Riesce a raccontare alla perfezione il metodo con cui il serial killer segue e osserva le sue vittime senza dirti niente di lui, riesce a rendere un furgone bianco una presenza minacciosa, a fare della paranoia, della solitudine e del terrore di Annie delle sensazioni tangibili, quasi fisiche, e mantiene il suo film in un perenne stato di allerta, anche nelle sezioni più rilassate o dedicate alla vita quotidiana di Annie, alle sue schermaglie adolescenziali, ai litigi con sua sorella e alla cotta per il nuovo compagno di classe arrivato da un’altra città. Vedasi, per esempio, la scena al drive in (il film proiettato è Fright, del 1971). 

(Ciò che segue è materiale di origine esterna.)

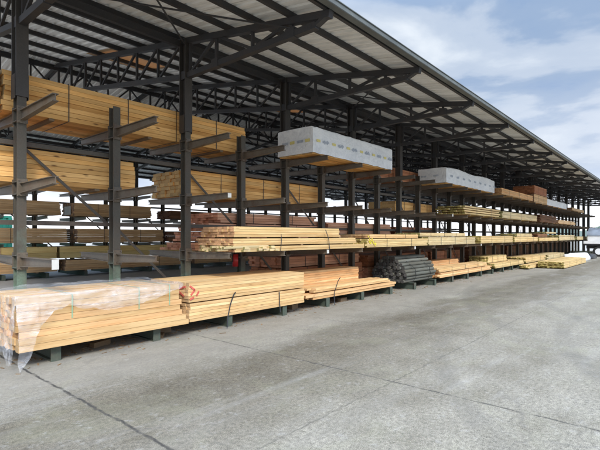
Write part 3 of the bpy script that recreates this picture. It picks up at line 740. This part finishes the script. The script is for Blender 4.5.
# --- back rack (aisle-facing side)
Y2 = 18.32
for (lab, x0, x1, z, h, mt, bw, bh) in (
    ('brown board pack on the third level of the back rack, far left', 1.8, 7.1, C, .56, 'brown_board', .2, .09),
    ('brown board pack with white painted end on the back rack', 7.62, 11.0, C, .56, 'brown_board', .2, .09),
    ('dark brown board pack on the third level of the back rack, right of the gap', 12.0, 17.2, C, .44, 'dark_board', .2, .07),
    ('tan board pack on the second level of the back rack, far left', 1.0, 7.35, B, .60, 'brown_board', .2, .08),
    ('tan board pack on the second level of the back rack, behind the second upright', 7.75, 11.6, B, .60, 'brown_board', .2, .08),
    ('dark board pack on the second level of the back rack, behind the tall column', 11.9, 17.3, B, .5, 'dark_board', .2, .08),
    ('light yellow pine pack near the aisle floor at far left, on brown boards', .8, 7.0, A+.50, .50, 'pine_yellow', .2, .25),
    ('light yellow pine pack near the aisle floor, longest one on brown boards', 7.1, 13.4, A+.50, .50, 'pine_yellow', .2, .25),
    ('light yellow pine pack on the back rack, right of the longest one', 13.6, 18.8, A+.50, .46, 'pine_yellow', .2, .25),
    ('low brown board pack at the foot of the back rack, far left', 2.0, 7.0, A, .46, 'brown_board', .2, .08),
    ('low brown board pack at the foot of the back rack under the longest yellow pack', 7.3, 13.0, A, .46, 'brown_board', .2, .08),
    ('low brown board pack at the foot of the back rack, behind the pink cedar', 13.4, 18.8, A, .46, 'brown_board', .2, .08),
    ('golden pine pack on the top level of the back rack', 1.6, 6.8, D, .5, 'pine_golden', .3, .1),
    ('dark cedar pack low on the back rack beyond the yellow packs', 19.4, 24.6, A, 1.0, 'cedar_red', .2, .08),
    ('second dark cedar pack low on the back rack', 25.0, 30.5, A, 1.0, 'cedar_red', .2, .08),
    ('dark brown pack low on the back rack towards its far end', 31.0, 44.0, A, 1.0, 'dark_board', .2, .08),
    ('dark brown pack on the back rack beyond the wrapped packs', 19.2, 24.0, D, .5, 'dark_board', .2, .08)):
    t = bundle(lab, x0, x1, Y2, z, 1.1, h-.05, mt, bw, bh, .03, 2, group=g_b)
    if 'white painted' in lab: MB().box(-1.72, -1.715, .25, .85, .08, .42).build('end_label', 'label_white', t)

# ------------------------------------------------------------------ small things
t = thing('fire_extinguisher', 'small red fire extinguisher hanging on the fourth front upright', 'fire extinguisher', (UX(3)-.27, YF-.12, .95))
MB().cyl((0, 0, 0), (0, 0, .26), .062, 16).build('cylinder', 'red_paint', t, True)
mb = MB(); mb.cyl((0, 0, .26), (0, 0, .30), .062, 16, .02); mb.cyl((0, 0, .30), (0, 0, .335), .016, 8); mb.bar((-.03, 0, .34), (.05, 0, .36), .02, .012); mb.build('valve', 'strap_dark', t)
mb = MB(); mb.bar((.02, 0, .35), (.215, .05, .36), .012, .03); mb.build('bracket', 'strap_dark', t)
mb = MB(); pts = [(-.02, 0, .33), (-.07, 0, .30), (-.08, 0, .2), (-.075, 0, .1)]
for a, b in zip(pts, pts[1:]): mb.cyl(a, b, .009, 6)
mb.build('hose', 'black_rubber', t)

# offcut blocks on the slab by the rack feet
for (x, y, rz, lx, ly, lz, lab) in ((3.05, 6.45, .3, .30, .09, .07, 'short timber block on the concrete under the plastic-covered stack'), (4.15, 6.55, -.2, .24, .1, .09, 'stubby timber block beneath the gap between the first two stacks'),
                        (9.0, 6.35, .1, .3, .09, .08, 'timber block on the concrete under the orange stack'), (3.95, 6.28, .9, .2, .07, .05, 'small offcut lying askew beside the second rack foot'),
                        (7.35, 6.5, .2, .25, .1, .1, 'squat timber block under the gap after the light pine packs')):
    o = MB().box(-lx/2, lx/2, -ly/2, ly/2, 0, lz).build('timber_block', 'bearer', loc=(x, y, .002)); o.rotation_euler.z = rz; o['label'] = lab; o['category'] = 'timber block'; o['group'] = 'offcut blocks by the rack feet'
mb = MB()
for q in range(1500):
    x = rnd.uniform(.5, 26); y = 6.4+rnd.gauss(0, .30)
    s = rnd.uniform(.006, .022); a = rnd.uniform(0, 3.14); l = s*rnd.uniform(1, 3)
    if y > 6.0 or rnd.random() < .3: mb.bar((x-l*math.cos(a), y-l*math.sin(a), s*.2), (x+l*math.cos(a), y+l*math.sin(a), s*.25), s, s*.35)
mb.build('wood_debris', 'bearer', kind='stuff')

# ------------------------------------------------------------------ shipping container behind the shed
t = thing('shipping_container', 'turquoise-green steel container glimpsed behind the back rack at left', 'container', (3.4, 26.8, 0))
mb = MB(); x = -4.0
while x < 4.2: mb.box(x, x+.14, -1.2, -1.17, .12, 2.5); x += .28
mb.box(-4.2, 4.2, -1.175, 1.2, .12, 2.5); mb.build('body', 'container_green', t)
mb = MB()
for a in (-4.22, 4.08):
    for b in (-1.22, 1.08): mb.box(a, a+.14, b, b+.14, 0, 2.6)
mb.box(-4.08, 4.08, -1.22, -1.1, 2.5, 2.6); mb.box(-4.08, 4.08, -1.22, -1.1, .0, .12); mb.build('frame', 'container_green', t)

# ------------------------------------------------------------------ lorry across the far end
t = thing('flatbed_lorry', 'white flatbed lorry parked across the yard near the far end of the shed', 'lorry', (41.2, 2.6, 0))
mb = MB(); mb.box(0, 2.3, -2.2, 3.35, .86, 1.0); mb.build('bed', 'black_wrap', t)
mb = MB(); mb.box(.3, .45, -3.9, 3.2, .62, .86); mb.box(1.8, 1.95, -3.9, 3.2, .62, .86); mb.build('chassis', 'steel_dark', t)
mb = MB(); mb.poly([(.05,-4.4,.5),(2.25,-4.4,.5),(2.25,-2.5,.5),(.05,-2.5,.5),(.05,-4.4,1.5),(2.25,-4.4,1.5),(2.25,-2.5,2.5),(.05,-2.5,2.5),(.15,-4.05,2.5),(2.15,-4.05,2.5)],
    [(0,3,2,1),(0,1,5,4),(4,5,9,8),(8,9,6,7),(3,7,6,2),(0,4,8,7,3),(1,2,6,9,5)]); mb.build('cab', 'white_paint', t)
MB().box(.035, .05, -3.9, -2.9, 1.5, 2.2).build('window', 'dark_glass', t)
for y in (-3.4, 2.35):
    for x in (.02, 2.0):
        wt = MB().cyl((x, y, .40), (x+.26, y, .40), .40, 24).build('wheel', 'black_rubber', t)
        MB().cyl((x-.012, y, .40), (x+.27, y, .40), .24, 16).build('rim', 'white_paint', wt)
mb = MB(); mb.box(0, .04, -2.2, 3.35, 1.0, 1.22); mb.build('side_board', 'white_paint', t)
ld = thing('wrapped_load', 'white wrapped load under a grey-blue sheet riding on the lorry', 'load', (42.3, 3.2, 1.005))
mb = MB(); n = 24
MB().box(-.95, .95, -2.3, 2.5, 0, .9).build('wrapping', 'white_paint', ld)
mb = MB()
for i in range(n+1):
    y = -2.35+4.9*i/n
    for j, (x, z) in enumerate(((-1.0, .62), (-.98, .98), (-.4, 1.28), (.3, 1.42), (.97, .98), (1.0, .6))):
        k = noise.noise(Vector((y*1.3, j*.9, 0)))
        mb.v.append((x, y, z+.22*k*(0 < j < 5)-.25*(i/n)*(1 < j < 4)))
for i in range(n):
    for j in range(5): k = i*6+j; mb.f.append((k, k+6, k+7, k+1))
o = mb.build('cover_sheet', 'grey_tarp', ld, True)
# white heap and black wrapped pack on the ground
def lump(label, loc, sx, sy, sz, mat, name, cat):
    mb = MB(); nu, nv = 28, 12
    for j in range(nv+1):
        v = j/nv*math.pi/2
        for i in range(nu):
            u = 2*math.pi*i/nu
            cx = math.copysign(abs(math.cos(u))**.5, math.cos(u)); cy = math.copysign(abs(math.sin(u))**.5, math.sin(u))
            r = math.cos(v)**.45 if j < nv else 0; k = 1+.12*noise.noise(Vector((cx*2+loc[0], cy*2, v*2)))
            mb.v.append((sx*cx*r*k, sy*cy*r*k, sz*math.sin(v)**.8*k))
    for j in range(nv):
        for i in range(nu): a = j*nu+i; b = j*nu+(i+1) % nu; mb.f.append((a, b, b+nu, a+nu))
    mb.f.append(tuple(range(nu))[::-1])
    o = mb.build(name, mat, loc=loc, smooth=True); o['label'] = label; o['category'] = cat; return o
lump('white sheeted heap on the concrete beyond the floor packs', (34.0, 5.3, .002), 2.3, .6, .48, 'wrap_white', 'sheeted_heap', 'sheeted heap')
lump('low black wrapped bundle in front of the white lorry', (37.6, 5.2, .002), 1.3, .5, .34, 'black_wrap', 'black_bundle', 'wrapped bundle')

# ------------------------------------------------------------------ trees beyond the far end
def tree(label, x, y, h, r, seed):
    rn = random.Random(seed); t = thing('broadleaf_tree', label, 'tree', (x, y, 0), 'trees beyond the far end of the yard')
    mb = MB(); mb.cyl((0, 0, 0), (.2, 0, h*.5), .28, 10, .16)
    for q in range(7):
        a = rn.uniform(0, 6.28); z = h*rn.uniform(.35, .5); mb.cyl((.15, 0, z), (math.cos(a)*r*.6, math.sin(a)*r*.6, z+h*.28), .1, 6, .03)
    mb.build('trunk', 'bark', t, True)
    mb = MB()
    cl = [(rn.gauss(0, r*.42), rn.gauss(0, r*.42), h*rn.uniform(.42, .92), r*rn.uniform(.22, .4)) for _ in range(16)]
    for (cx, cy, cz, cr) in cl:
        for _ in range(150):
            d = Vector((rn.gauss(0, 1), rn.gauss(0, 1), rn.gauss(0, .8))).normalized()*cr*rn.uniform(.6, 1.05); p = Vector((cx, cy, cz))+d
            a = Vector((rn.uniform(-1, 1), rn.uniform(-1, 1), rn.uniform(-.5, .5))).normalized()*.22; b = a.cross(Vector((rn.uniform(-1, 1), rn.uniform(-1, 1), 1))).normalized()*.16
            mb.poly([p-a, p-b, p+a, p+b], [(0, 1, 2, 3)])
    mb.build('crown', 'leaf', t)
for i, (x, y, h, r, lab) in enumerate(((238, 25, 8.0, 5, 'leafy tree beyond the far end of the shed, left of the pair'), (250, 14, 7, 5, 'lower leafy tree beyond the far end, above the lorry'))):
    tree(lab, x, y, h, r, i)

Ma dove The Man in the White Van brilla sul serio è nel saper cogliere in pieno lo spirito dell’horror anni ’70 pur rinunciando a imitarne gli aspetti esteriori o limitarsi a fare exploitation. Mi riferisco a quella sensazione di fragilità diffusa, al crollo della certezza di essere al sicuro, alla presa d’atto che il nemico non si trovava oltreoceano ma dentro casa e che aveva preso di mira proprio te, americano di classe media, la tua prole e il tuo futuro.
È una conclusione a cui l’horror giunge prima del resto del cinema, e prima che la presa di coscienza diventi collettiva: i genitori di Annie non le danno retta perché sono convinti di vivere all’interno di uno spazio protetto; una volta chiusa la porta di casa, niente e nessuno può toccarli, e anche nei luoghi normalmente frequentati dalla famiglia, è tutto noto, tutto solido, tutto a loro misura. 
Il furgone bianco è il sospetto che si insinua nella tranquillità, il mostruoso che si fa strada, in silenzio e a fari spenti, nel quotidiano. Pura psicosi da New Horror riportata fedelmente nel 2024. 
Un gioiellino. 

4 commenti

  1. Avatar di Andrea

    Buongiorno, posso chiedere dove riesci a vedere questi film che non sono disponibili in Italia? Grazie per il tuo lavoro che apprezzo molto.

    Andrea

  2. Avatar di Giuseppe
    Giuseppe · ·

    Arrivato a “è uno dei più interessanti omaggi a Carpenter visti di recente” mi avevi convinto già ma se poi, per rendere l’idea di fondo, mi evochi persino l’immagine di Michael Myers alla guida del camion di Duel, allora… Be’, ecco, allora credo di non potermelo proprio più perdere per nessun motivo 😉

    1. Avatar di Leandro
      Leandro · ·

      Lucia non sbagli un colpo !! Ho appena terminato di vedere il film dopo il tuo articolo e mi è piaciuto molto (Michael Myers che guida il camion di Duel è una sintesi meravigliosa). Diciamo che Carpenter per il regista del film rappresenta quello che i Beatles hanno significato per gli Oasis. Per essere un’ opera prima tantissimi complimenti!

  3. Avatar di L

    SPOILER Ho visto il film dopo aver letto le prime righe della tua recensione. E poi sono tornato a leggere il resto. E insomma, concordo in parte.
    L’ho trovato complessivamente gradevole, e ben girato (non sapevo del budget contenuto, si difende benissimo). Funziona bene come coming of age e, nonostante qualche stereotipo di troppo e qualche scelta un po’ naif (tipo quando ti urla in faccia “ehi il cavallo scalcia! ricordatelo!servirà nel finale”), anche come thriller, e come hai spiegato perfettamente, è perfetto nel descrivere la scoperta dell’orrore che si insinua nel quotidiano. Non so bene cosa non mi abbia convinto, forse il finale poco ispirato, con la scontatissima fuga del killer e la famiglia felice a tavola, la mamma che non è più stronza, il padre non è assente, lei è meno weird perchè ha un ragazzo, e forse perfino il cavallo non serve più, e nessuno pensa più al serial killer. Forse sono state le numerosi concessioni poco credibili e non realistiche, tipo che nessuno pensi a chiamare la polizia fino alla fine, o che il killer si rialzi e scappi dopo essere stato atterrato da un cavallo e investito da un furgone. Troppo irreale per un true crime, troppo piatto per essere interessante. Forse l’impressione è quella di aver visto un qualcosa di ben confezionato, ma completamente inconsistente.